Теперь, благодаря С. М. Волконскому, я часто бывал в театрах, и не только на спектаклях, но и на репетициях, куда директор меня приглашал то записочкой, посланной с курьером, то через Сережу, с которым он почти не расставался. На репетициях Волконский меня приглашал сесть рядом с собой и делился со мной впечатлениями. Таким образом я попал в положение какого-то неофициального консультанта. Особенно мне запомнилось такое мое “участие” при возобновлении (в 1900 г.) “Евгения Онегина”. Декорации были заказаны еще при Всеволожском “казенным” декораторам, но еще не были написаны, представленные же на одобрение эскизы очень не понравились Волконскому; действительно, они были банальны, и все недочеты, присущие первоначальной постановке, были в них повторены. Между тем, так хотелось увидать на сцене нечто более убедительное. Волконский попробовал сам что-то внушить “своим” “штатным” художникам, но чувствовал, что его слова не доходят, что его просто не понимают. Уже три раза художники Ламбин и Янов меняли эскизы по его указаниям, а получалось все то же самое. И вот я, случившись тогда в кабинете Волконского и понукаемый директором, попробовал описать художникам, как я все это вижу.

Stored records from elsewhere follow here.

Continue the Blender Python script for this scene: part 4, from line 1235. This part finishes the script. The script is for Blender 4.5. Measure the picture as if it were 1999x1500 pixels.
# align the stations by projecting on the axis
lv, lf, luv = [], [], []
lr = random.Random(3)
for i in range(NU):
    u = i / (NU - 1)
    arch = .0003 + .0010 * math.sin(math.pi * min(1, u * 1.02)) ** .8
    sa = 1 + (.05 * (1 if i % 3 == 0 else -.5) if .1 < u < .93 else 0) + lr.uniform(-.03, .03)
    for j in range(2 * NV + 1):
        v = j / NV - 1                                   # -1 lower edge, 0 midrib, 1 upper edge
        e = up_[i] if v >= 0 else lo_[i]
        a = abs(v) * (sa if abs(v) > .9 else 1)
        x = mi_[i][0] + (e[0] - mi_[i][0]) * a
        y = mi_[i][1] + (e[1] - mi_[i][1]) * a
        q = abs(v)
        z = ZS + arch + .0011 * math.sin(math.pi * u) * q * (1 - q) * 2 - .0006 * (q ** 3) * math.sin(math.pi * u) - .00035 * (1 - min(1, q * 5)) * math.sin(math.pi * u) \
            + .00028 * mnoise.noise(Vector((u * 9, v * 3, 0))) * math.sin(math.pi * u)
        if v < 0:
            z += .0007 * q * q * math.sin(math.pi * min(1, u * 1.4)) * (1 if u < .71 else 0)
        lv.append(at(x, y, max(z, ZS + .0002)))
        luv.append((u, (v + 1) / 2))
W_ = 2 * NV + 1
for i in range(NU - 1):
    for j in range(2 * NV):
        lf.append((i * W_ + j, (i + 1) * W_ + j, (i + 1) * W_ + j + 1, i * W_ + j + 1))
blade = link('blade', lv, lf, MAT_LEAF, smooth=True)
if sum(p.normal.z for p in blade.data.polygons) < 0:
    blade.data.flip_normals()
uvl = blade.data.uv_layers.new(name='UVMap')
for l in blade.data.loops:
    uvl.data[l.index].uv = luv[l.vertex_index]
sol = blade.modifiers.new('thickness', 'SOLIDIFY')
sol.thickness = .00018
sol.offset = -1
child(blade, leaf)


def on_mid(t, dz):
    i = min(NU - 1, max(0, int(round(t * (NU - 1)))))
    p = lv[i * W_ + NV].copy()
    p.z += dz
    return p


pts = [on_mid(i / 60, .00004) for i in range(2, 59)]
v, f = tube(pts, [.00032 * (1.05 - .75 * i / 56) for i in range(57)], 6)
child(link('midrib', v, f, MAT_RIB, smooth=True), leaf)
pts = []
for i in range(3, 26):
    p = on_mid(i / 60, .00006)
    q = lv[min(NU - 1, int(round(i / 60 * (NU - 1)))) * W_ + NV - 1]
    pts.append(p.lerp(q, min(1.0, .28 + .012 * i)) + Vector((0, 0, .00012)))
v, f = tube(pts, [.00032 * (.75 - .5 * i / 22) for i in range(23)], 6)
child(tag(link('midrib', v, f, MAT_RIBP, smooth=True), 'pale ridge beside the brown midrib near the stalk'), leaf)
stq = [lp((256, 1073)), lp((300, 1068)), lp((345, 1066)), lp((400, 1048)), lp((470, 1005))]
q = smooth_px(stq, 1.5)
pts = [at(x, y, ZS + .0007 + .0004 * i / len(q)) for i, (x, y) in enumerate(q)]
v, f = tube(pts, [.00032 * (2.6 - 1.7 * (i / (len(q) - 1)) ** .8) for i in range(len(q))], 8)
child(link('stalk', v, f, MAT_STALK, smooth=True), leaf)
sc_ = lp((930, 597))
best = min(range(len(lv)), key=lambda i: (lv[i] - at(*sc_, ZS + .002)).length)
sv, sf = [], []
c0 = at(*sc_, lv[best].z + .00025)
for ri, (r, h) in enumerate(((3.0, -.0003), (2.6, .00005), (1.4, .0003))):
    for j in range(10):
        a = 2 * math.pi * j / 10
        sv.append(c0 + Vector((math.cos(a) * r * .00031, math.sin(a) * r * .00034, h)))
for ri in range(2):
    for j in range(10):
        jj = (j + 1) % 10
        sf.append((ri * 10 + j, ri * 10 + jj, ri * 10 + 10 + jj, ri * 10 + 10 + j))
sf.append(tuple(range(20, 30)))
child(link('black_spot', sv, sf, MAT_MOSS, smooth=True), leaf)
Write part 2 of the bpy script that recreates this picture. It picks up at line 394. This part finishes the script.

Для первой картины мне вспомнилась какая-то усадьба (или большая дача), особую поэтичность которой придавала подступившая к самому дому березовая роща; комната Татьяны почудилась мне где-то под крышей в мезонине с типичным полукруглым окном, выходящим на балкон. Причем обстановка комнаты должна была быть самой скромной и являть какой-то специфически девичий характер; наконец, первый бал (у Лариных) должен был происходить в зале характерной “доморощенной классической архитектуры”, с тесными хорами для крепостного оркестра, покоящимися на массивных кургузых колоннах.
Этот разговор с художниками происходил в присутствии и тех двух чиновников, которые постоянно находились близ персоны директора: барона Кусова и господина Петрова. Мне было не совсем ловко, что я, посторонний человек, как-то “учу” людей, которые и старше меня, и были облечены в вицмундиры и могли себя считать специалистами в данной области. Со своей стороны я был необычайно возбужден представившейся оказией поделиться своими взглядами, и это помогло мне побороть неловкость и дать волю своей фантазии. Художники и Волконский с жадностью прислушивались к моим словам, а чиновники, те даже что-то записывали, как бы составляя некий “протокол” нашего собеседования.